Catherine  is the story of Vincent Brooks and the (literally) dangerous quagmire that is his love life. Vincent is the prototypical slacker who glides along his comfortable existence at a dead-end job and in a relationship with his girlfriend Katherine that has no momentum. He spends his nights drinking with his best friends at his bar and not taking any active role in shaping his destiny. Suddenly, Vincent begins to have nightmares that involve talking sheep (who seem to think that he is the sheep) where a malevolent force is leading him up a seemingly infinite tower where he must solve brain-bending block-based puzzles in order to wake up, for if he dies in the dream, he will die in real life. As if fatal dreams weren’t enough, Vincent’s life becomes even more complicated when he inexplicably wakes up in bed one morning with a strange woman named Catherine who is the polar opposite of his frigid and nagging girlfriend, Katherine. Catherine is chaos embodied and now in addition to surviving his dreams, Vincent is forced to keep the two women in his life apart as he must make decisions about what matters the most to him.

Gameplay in Catherine is split into two parts. The real meat of the game are the nightmare sections where you guide Vincent up the seemingly endless tower and solve increasingly difficult block-based puzzles in order to advance as well as interacting with the fellow denizens of the nightmare world in the “safe spots” between sections. The other half of the game and the part that I enjoyed the most is a social simulation where you guide Vincent’s choices and actions during the time you spend drinking at the bar with your friends. Your choices here place Vincent’s morality on a continuum between law and order and these have impacts not only on how other people fare inside of the nightmares but on which of the several different endings of the game that you will ultimately receive. You also make choices regarding Vincent’s moral continuum after every stage inside the nightmare where you answer philosophical questions that help to further flesh out Vincent’s outlook on life.

Not since Heavy Rain, have I played a game that deals so spectacularly with such mature subject matter. As I played the game, the choices that I made shaped the narrative to be a sort of coming of age tale about a man who is stuck in emotional arrested development and who slowly matures and learns about what matters most and starts to grab ahold of his own life rather than let it pass by before him as a passive observer in his own destiny. Themes like love and infidelity are so universal and powerful that I’m always shocked when they don’t have a larger place in the video game medium. Despite initial reports that this was supposed to be a heavily erotic and sexualized game, even the sex in the game is mature in that it is placed in the perspective of infidelity and is never graphic in nature. Honestly, the game’s story is by far the biggest draw of the whole game and it’s exactly what I’ve come to expect from Atlus. It makes me literally salivate at the thought of the next numbered entry in the Persona series.

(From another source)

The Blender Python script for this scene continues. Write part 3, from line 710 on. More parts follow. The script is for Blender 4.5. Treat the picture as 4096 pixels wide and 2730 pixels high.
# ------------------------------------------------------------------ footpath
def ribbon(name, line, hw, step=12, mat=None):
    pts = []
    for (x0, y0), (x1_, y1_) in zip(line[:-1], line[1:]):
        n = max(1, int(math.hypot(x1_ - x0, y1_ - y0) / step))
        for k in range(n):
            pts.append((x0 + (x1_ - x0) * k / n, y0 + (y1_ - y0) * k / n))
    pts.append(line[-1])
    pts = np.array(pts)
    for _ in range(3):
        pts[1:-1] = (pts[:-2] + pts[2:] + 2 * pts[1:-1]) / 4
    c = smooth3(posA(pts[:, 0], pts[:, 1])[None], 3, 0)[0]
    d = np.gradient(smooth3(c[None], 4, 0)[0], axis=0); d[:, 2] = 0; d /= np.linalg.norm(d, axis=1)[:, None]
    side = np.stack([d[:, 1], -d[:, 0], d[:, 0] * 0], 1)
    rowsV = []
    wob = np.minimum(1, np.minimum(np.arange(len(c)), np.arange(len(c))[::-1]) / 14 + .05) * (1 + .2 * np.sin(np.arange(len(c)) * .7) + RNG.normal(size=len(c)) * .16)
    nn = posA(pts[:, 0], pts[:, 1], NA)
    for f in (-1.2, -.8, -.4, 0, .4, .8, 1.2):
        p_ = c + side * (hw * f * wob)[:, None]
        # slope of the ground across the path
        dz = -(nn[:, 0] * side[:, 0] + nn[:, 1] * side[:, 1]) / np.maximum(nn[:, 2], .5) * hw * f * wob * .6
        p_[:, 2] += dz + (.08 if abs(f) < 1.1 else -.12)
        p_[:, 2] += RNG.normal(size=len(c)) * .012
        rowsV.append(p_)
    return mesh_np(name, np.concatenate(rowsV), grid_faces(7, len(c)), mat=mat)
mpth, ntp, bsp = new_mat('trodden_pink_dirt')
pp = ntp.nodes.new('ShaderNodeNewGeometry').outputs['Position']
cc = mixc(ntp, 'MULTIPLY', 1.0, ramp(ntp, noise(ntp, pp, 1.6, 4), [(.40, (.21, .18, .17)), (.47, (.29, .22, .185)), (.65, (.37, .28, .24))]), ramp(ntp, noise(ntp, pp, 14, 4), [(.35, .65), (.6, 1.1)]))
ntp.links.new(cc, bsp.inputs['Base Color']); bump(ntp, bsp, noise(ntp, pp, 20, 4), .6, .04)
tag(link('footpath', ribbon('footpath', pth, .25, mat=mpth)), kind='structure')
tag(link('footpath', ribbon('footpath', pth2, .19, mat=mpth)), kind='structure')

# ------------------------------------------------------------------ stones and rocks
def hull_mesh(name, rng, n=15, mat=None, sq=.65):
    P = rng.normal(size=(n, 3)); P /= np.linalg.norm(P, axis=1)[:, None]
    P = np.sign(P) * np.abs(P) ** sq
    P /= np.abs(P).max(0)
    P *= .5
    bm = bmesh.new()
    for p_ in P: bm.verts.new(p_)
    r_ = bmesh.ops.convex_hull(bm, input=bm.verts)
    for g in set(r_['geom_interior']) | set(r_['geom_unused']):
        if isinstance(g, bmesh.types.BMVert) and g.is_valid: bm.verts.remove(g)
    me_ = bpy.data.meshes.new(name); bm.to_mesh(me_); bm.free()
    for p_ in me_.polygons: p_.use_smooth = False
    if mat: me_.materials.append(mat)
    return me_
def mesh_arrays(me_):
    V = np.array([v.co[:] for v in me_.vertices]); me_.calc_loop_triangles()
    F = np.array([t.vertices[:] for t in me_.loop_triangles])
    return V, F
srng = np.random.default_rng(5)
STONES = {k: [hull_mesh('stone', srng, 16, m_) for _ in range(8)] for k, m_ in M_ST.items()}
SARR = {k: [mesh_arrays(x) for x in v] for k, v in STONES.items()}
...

Besides the incredibly addictive nature of its dungeon-crawler meets monster trainer meets social simulator gameplay, one of the biggest draws of Atlus’ flagship Persona series has been its distinct anime-esque art style. Catherine is Atlus’s first foray in current-gen systems and their potential for this art style, and I can gladly report that it was a striking success. Not since the PS2 and Rogue Galaxy have I played a game that so thoroughly convinced me that I was actually playing an anime, and Catherine is leagues prettier than Rogue Galaxy ever was. This generation of consoles has really made me a firm believer that video game developers should go for expressive and stylistic artwork in their games rather than hyper-realistic graphics as games that are hyper-realistic for their time age horribly the second the next best thing comes out but art like Okami or Braid is timeless. Catherine gets to join those ranks.

It’s really such a shame that all of the things that I love about the game and that make it exceptional are weighed down so terribly by actual gameplay that is reminiscent of the worst aspects of old school video games. In theory, I love the block puzzle system and it forces me to think in ways that most games will never ask. However, later stages are plagued by a random nature that despite all of your best planning will often lead to your death or inability to solve the puzzle through no real fault of your own. It’s also entirely possible to reach a checkpoint in the game that will eventually make you realize that you have to restart the whole area as you worked yourself into an unsolvable hole before you touched the checkpoint marker. I love puzzle games and the sense of satisfaction I received from solving the “fair” puzzles in the game was immense. However, I got no pleasure from spending an hour on one section of a level only to finally succeed because the random gods were suddenly kind to me. This game is inaccessibly difficult even on the Easy difficult and it only becomes more horrendous in its nasty desire to kill the player as you push the difficulty level higher.

How can you tell if you should play Catherine? Have you ever found yourself in a heated argument about whether or not games can be “art”? If so, then this is one of those games that easily falls on the art side of the debate. Do you have a deep-rooted love for puzzle games? Once again, this is a great puzzle game when its fair. Do you have the patience to sit through many, many deaths or failures before you finally solve the puzzle? This is the most important question. I had the patience, although barely. There was a point (when I had literally broken the game at a checkpoint) where I was ready to quit but I persevered. Fortunately, I was able to fix the error and ultimately beat the game. I actually beat the level that had stumped me for hours on my first try when I reset the game which is hilarious in retrospect. Anyways, this was a good game that had the potential to be a classic. It’s just a shame that the difficulty was so through the roof that only those with puzzle skills and a lot of patience should put themselves through playing it.